Le troisième basculement, qui ne s’est accompli pleinement que tout récemment, mûrissait dans ses écrits depuis de longues années. Michel Aglietta là encore fut l’un des tout premiers (et l’un de rares) parmi les théoriciens de la régulation à saisir l’importance et la portée du changement d’ère que signifiait l’entrée dans l’anthropocène. Longtemps il a bataillé pour introduire la dimension « verte » dans ses travaux et dans la recherche d’une issue à la crise.
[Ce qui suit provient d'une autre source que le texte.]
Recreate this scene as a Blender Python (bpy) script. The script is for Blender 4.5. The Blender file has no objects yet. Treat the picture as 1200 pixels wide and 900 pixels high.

Jusqu’à son dernier ouvrage « Pour une écologie politique -Au delà du capitalocène» (co-écrit avec Etienne Espagne, Odile Jacob, 2024) qui là encore marque une rupture. Non seulement l’anthropocène est placée au centre de l’attention mais aussi d’emblée, prenant position sur un long débat sur ce sujet, les auteurs choisissent de désigner l’ère nouvelle sous son vrai nom. L’anthropocène est un capitalocène, est-il soutenu, en ce qu’il est le produit de rapports sociaux et de production qui se sont constitués autour de la relation capital/travail et qui ont donné naissance à ce mode de production historique bien particulier qui se nomme capitalisme. L’extractivisme, la destruction irraisonnée et sans limites des ressources de toutes natures, en est le produit central. Du capitalocène au demeurant est proposée une définition propre ouvrant la discussion sur un ensemble de question neuves.

Dans cet ouvrage, son dernier, d’une certaine manière Michel Aglietta boucle la boucle, renoue avec ses intuitions et contributions initiales les plus fondamentales. Ce ne sont plus de simples modes de régulation (de la relation capital/travail, de la monnaie, de la propriété, etc.) qui sont nécessaires pour faire face à la crise. L’époque exige une rupture, il faut désormais parler, plutôt que de modes de régulation, de « régimes de viabilité ». L’essentiel de l’ouvrage est alors consacré à explorer ses différents modes d’existence possibles. L’acte de naissance de ce qui peut se transformer en une ATR3 (centrée sur l’écologie et l’analyse des contradictions entre le capital, la terre et la biodiversité) est ainsi posé.

Dans tous les cas, il reste qu’une troisième fois Michel fait basculer la recherche. Une troisième fois, il ouvre à la pensée des terrains neufs et vastes où dérouler l’investigation. Et surtout, car c’est cela qui importait pour lui, il fournit nombre d’éléments permettant de se tourner vers des solutions à explorer dans un monde où la recherche de l’équité et du bien commun sont la boussole et dont, sous peine de faire advenir le pire, on ne saurait s’écarter.

Trois fois en une seule vie, Michel a assuré le basculement de la pensée. Trois pierres blanches, dont l’une, la dernière, vient à peine d’être posée et éclaire la voie où s’engager.

Peu de chercheurs en auront fait autant.